Убийце нет прощения, но перед нами грешник, ужаснувшийся содеянного им, – он заслуживает снисхождения. Описание одинокой телеги, завершающее поэму, выполнено в тональности реквиема.

***

В «Цыганах» явлена та разновидность трагического, которая определяется как трагическая ситуация; у каждой из сторон своя (объективно значимая!) правда, только несовместны они. Тут не старое и новое, добро и зло ведут жестокий поединок, – здесь соперники достойны друг друга. Казалось бы, жить да жить, жить да радоваться – но совмещения интересов не происходит. Тут не спор «плохого» и «хорошего», но тот случай, когда все соперники за одной чертой, все – положительные герои.

Катарсис, очищение через сострадание, – необходимый спутник трагического, и он явлен во всех звеньях финала. Смерть молодых цыган примирит с ними даже тех, кто не разделяет легкомысленности Земфиры, самого типа краденой любви. Величествен в своем горе Старик, его приговор строг, но и великодушен. Последний штрих, поясняющий Алеко, не выпадает из тональности катарсиса.

Лишь одна телега,

Убогим крытая ковром,

Стояла в поле роковом.

Так иногда перед зимою,

Туманной, утренней порою,

Когда подъемлется с полей

Станица поздних журавлей

И с криком вдаль на юг несется,

Пронзенный гибельным свинцом

Один печально остается,

Повиснув раненым крылом.

Настала ночь; в телеге темной

Огня никто не разложил,

Никто под крышею подъемной

До утра сном не опочил.

Красивый параллелизм! Про эгоиста и насильника так не пишут. Да, Алеко «весь обрызган кровью», и вспять время не повернуть, но содеянным он потрясен сам; тяжкое страдание порождает сострадание. Катарсис финала – аргумент против концепции «развенчания» героя и в пользу представления о нем как о герое положительном.

***

В работе над «Цыганами» Пушкин сделал исключительно важное художественное открытие в познании человека, найдя ответ на вопрос, который и вопросом-то, в силу банальности предполагаемого ответа, не является: знает ли человек самого себя? Но это чужая душа – потемки, а для самого себя человек прозрачен, без каких-либо потаенных уголков. Но очевидное может приводить к преувеличениям – и к ошибкам.

Человеку трудно угадать грядущий ход событий. В конце концов, что делать ему – жить настоящим или перебирать варианты поведения в предполагаемых обстоятельствах? Сизифов труд, тем более что из набора вариантов (и кто их исчислит?) сбудутся не все, а какой-то один (который именно?). И человек в будущее заглядывает неохотно, судит о нем приблизительно.
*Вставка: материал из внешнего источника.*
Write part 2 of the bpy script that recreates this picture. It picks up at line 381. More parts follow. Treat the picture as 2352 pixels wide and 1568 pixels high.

Меняющиеся обстоятельства вынуждают меняться и человека. Пушкин делает открытие, что развитие человека беспредельно.

В «Цыганах» эта тема поставлена предельно резко, но – по канону жанра романтической поэмы – в сжатом, свернутом виде.

У Алеко нет надобности перебирать множество вариантов возможной жизни. Зато судьба развернула перед ним единственный вариант, но дважды: сначала умозрительно, затем воочию. Но если человек действует согласно своим убеждениям, он ощущает себя правым, он в ладу с собой.
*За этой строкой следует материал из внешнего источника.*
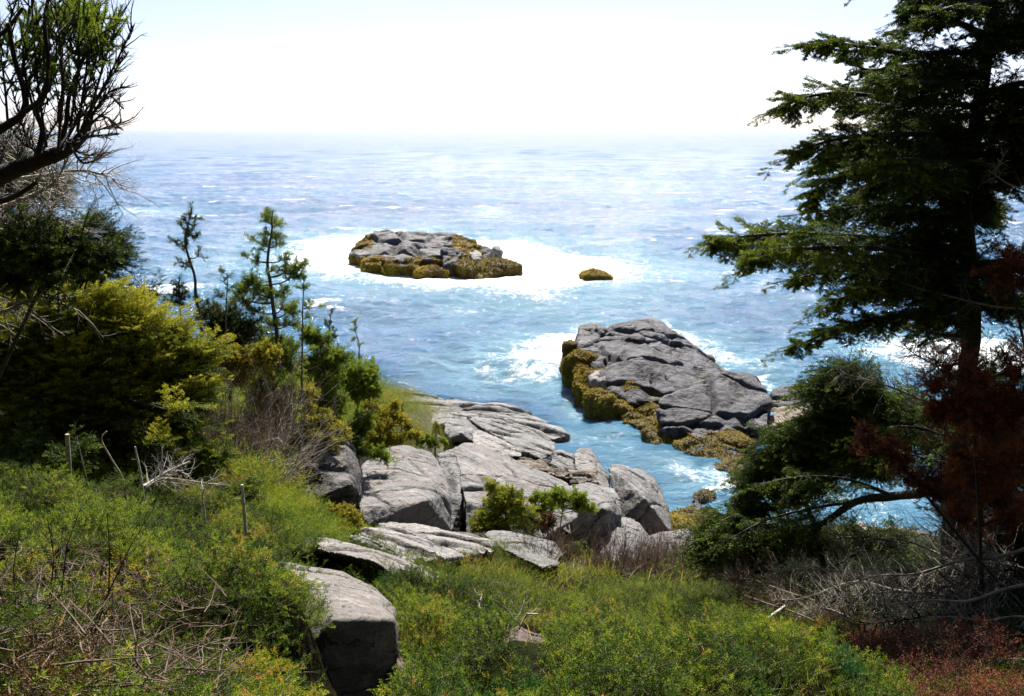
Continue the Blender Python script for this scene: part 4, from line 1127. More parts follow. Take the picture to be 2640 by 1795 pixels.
def low_limb():
    tr = PP([(2490,1180,8.3),(2402,1262,8.6),(2300,1280,8.9),(2210,1293,9.1),(2130,1345,9.3),(2060,1400,9.4)])
    b = with_ground(PP([(2490,1180,8.3),(2500,1430,8.3)]))
    t = thing('spruce_tree', 'low leaning spruce whose thick dark limb arches left over a gap of bright water', 'spruce tree', b[-1])
    bw, bn = Bag(), Bag()
    tube(bw, catmull(np.vstack([b[::-1], tr[1:]]), 40), np.linspace(0.055, 0.03, 40), 8, 0.5, 0.04)
    bw.emit('trunk', M['bark'], t, smooth=True)
    bw = Bag()
    for q, nb, L in [([(2300,1278,8.9),(2180,1235,9.0),(2060,1230,9.1),(1960,1250,9.2)], 30, .40), ([(2210,1293,9.1),(2100,1310,9.0),(1980,1340,9.0),(1880,1390,9.0)], 34, .42),
                     ([(2130,1345,9.3),(2020,1370,9.3),(1900,1330,9.4),(1830,1370,9.4)], 30, .40), ([(2060,1400,9.4),(1960,1400,9.4),(1850,1420,9.3)], 26, .36),
                     ([(2490,1190,8.3),(2420,1120,8.0),(2320,1100,7.8),(2230,1120,7.7)], 26, .4), ([(2490,1200,8.3),(2420,1190,8.6),(2330,1170,8.9),(2240,1180,9.1)], 26, .4)]:
        pts = PP(q); tube(bw, catmull(pts, 16), np.linspace(0.02, 0.005, 16), 5)
        pb, db, lb = limb_boughs(pts, nb, L, 0.1, 0.95, 0.45)
        needle_sprays(bn, bw, pb, db, lb, 9, 0.42, 2, 0.55, 15, 0.018, 0.0095, droop=0.12, tint=0.5, tv=0.22, sr=0.0022)
    bw.emit('branch_framework', M['bark'], t)
    bn.emit('crown', M['spruce'], t)
low_limb()

# ---- gnarled old tree at upper left
def gnarled():
    base = P(-330, 1500, 2.7); base[2] = float(TZ(base[0], base[1])) - 0.1
    t = thing('gnarled_tree', 'old gnarled conifer leaning in from the upper left with many bare upturned twigs', 'conifer', base)
    bw = Bag()
    tube(bw, catmull(np.vstack([base, PP([(-330,1100,2.7),(-260,760,2.7),(-230,540,2.75),(-260,300,2.8),(-240,-100,2.8)])]), 40), np.linspace(0.09, 0.05, 40), 9, 0.5, 0.04)
    bw.emit('trunk', M['bark'], t, smooth=True)
    bw = Bag(); bn = Bag(); segs = []; tips = []
    limbs = [([(-230,560,2.75),(-60,482,2.8),(30,440,2.82),(110,410,2.84),(171,385,2.86),(215,345,2.9),(232,290,2.92)], .033, .012),
             ([(-250,420,2.75),(-60,360,2.7),(20,322,2.68),(60,290,2.66),(64,240,2.66),(40,160,2.66),(20,60,2.66)], .014, .005),
             ([(90,418,2.83),(110,340,2.85),(95,280,2.86),(130,190,2.88),(165,90,2.9),(172,-20,2.9)], .009, .004),
             ([(150,395,2.86),(170,320,2.84),(180,240,2.82),(215,150,2.82),(240,40,2.8)], .008, .004),
             ([(60,290,2.66),(110,250,2.6),(125,170,2.6),(115,60,2.6),(130,-30,2.6)], .008, .004),
             ([(-60,480,2.8),(-20,520,2.7),(40,505,2.6),(95,470,2.55)], .012, .005),
             ([(-240,200,2.8),(-100,120,2.75),(0,90,2.7),(60,20,2.7)], .010, .004)]
    for q, r0, r1 in limbs:
        pts = catmull(PP(q), 26); tube(bw, pts, np.linspace(r0, r1, 26), 8, 0.5, 0.05)
    # upturned shoots that end in bottle brush tips, traced from the limb outward
    sh = [((215,345),(262,300),(316,335)),((205,350),(270,330),(320,315)),((200,360),(250,350),(305,345)),((215,330),(275,250),(318,280)),((222,320),(280,240),(334,222)),((190,360),(250,280),(300,230)),
          ((225,300),(285,200),(330,135)),((232,290),(300,160),(345,65)),((228,300),(275,140),(310,30)),((200,340),(225,160),(238,5)),((180,330),(205,150),(185,0)),((150,390),(160,200),(140,-20)),((120,380),(95,190),(80,-20)),
          ((90,300),(60,150),(85,-10)),((64,240),(110,120),(150,10)),((40,160),(20,80),(50,-20)),((20,320),(10,200),(-10,60)),((95,300),(150,180),(215,110)),((170,380),(230,400),(275,392)),((180,375),(215,420),(262,405)),((130,400),(60,370),(70,330)),
          ((0,450),(10,380),(60,310)),((50,430),(40,390),(0,350)),((110,410),(120,360),(150,310)),((160,390),(190,330),(250,245)),((175,380),(150,300),(175,180)),((140,398),(200,300),(255,130)),((100,412),(60,330),(30,230))]
    for a, b, e in sh:
        d0 = 2.82 + R.normal() * 0.08
        pts = PP([(*a, d0), (*b, d0 + R.normal() * 0.06), (*e, d0 + R.normal() * 0.1)])
        m = 22; cc = catmull(pts, m); L = np.linalg.norm(np.diff(cc, axis=0), axis=1).sum()
        tube(bw, cc, np.linspace(0.0042, 0.0018, m), 5)
        tn = norm(np.gradient(cc, axis=0))
        for k in range(4, m - 1):
            if R.random() < 0.85:
                w_ = norm(np.cross(tn[k], R.normal(size=3)))
                grow(segs, tips, cc[k], norm(tn[k] + w_ * 0.8 + UP * 0.2), L * R.uniform(0.12, 0.32), 0.0026, 1, kids=3, spread=0.7, wob=0.12, up=0.12, n=4)
        # bottle brush end
        if R.random() < 0.7:
            k0 = m - 7
            D = cc[-1] - cc[k0]
            needles(bn, cc[k0:k0 + 1], D[None], [np.linalg.norm(D)], 90, 0.0085, 0.0022, np.array([0.12]), fan=0.8)
    segs_to(bw, segs, 3)
    bw.emit('branch_framework', M['twig_dark'], t)
    bn.emit('dead_needle_tuft', M['twig_dark'], t)
    # plump green shoots
    bg_ = Bag()
    cl = [(165,70,50,26),(222,85,60,40),(250,70,45,24),(60,110,60,30),(180,130,70,36),(235,140,40,26),(100,170,80,24),(190,40,60,20),(60,60,40,8),(100,90,60,12),(30,200,50,10),(200,230,40,9),(160,180,60,14),(10,120,40,8)]
    for u, v, r, n_ in cl:
        q = P(u + R.normal(size=n_) * r * 0.55, v + R.normal(size=n_) * r * 0.55, 2.8 + R.normal(size=n_) * 0.08)
        D = norm(R.normal(size=(n_, 3)) * 0.55 + np.array([0.25, -0.1, 0.8]))
        L = R.uniform(0.035, 0.075, n_)
        tn = np.clip(0.35 + (0.4 if u > 150 and v < 160 else 0.05) * R.random(n_) + R.normal(size=n_) * 0.1, 0, 1)
        needles(bg_, q, D, L, 75, 0.013, 0.0026, tn, fan=0.9)
        stems(bg_, q - D * 0.03, D, L + 0.03, 0.003, np.zeros(n_))
    bg_.emit('needle_tuft', M['fir'], t)
gnarled()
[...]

А теперь попробуем мысленно вернуть прозревшего Алеко на исходную ситуацию: повторил бы он содеянное? Нет, он поискал бы другой развязки. Знал себя гордый человек, но обманулся насчет наслаждения мщением.

Да, обнаружилось, что развитие человека безгранично. Но с героем, позволившим поэту прочувствовать это открытие, приходилось расстаться на самом крутом повороте его судьбы. Что сталось с Алеко потом (если он остался жить)? В кратких словах эпилога это не высказать, нового Алеко надо показывать. Как? Писать новую поэму? Романтические сериалы тогда не предусматривались. Вообще жанр романтической поэмы, рисующей героев резкими штрихами в немногих отобранных положениях, не отвечал реализации новых творческих возможностей.

Пушкину не понадобились специальные творческие поиски: в его рабочих тетрадях уже обозначился контур произведения, которое блестяще разрешило новую творческую задачу.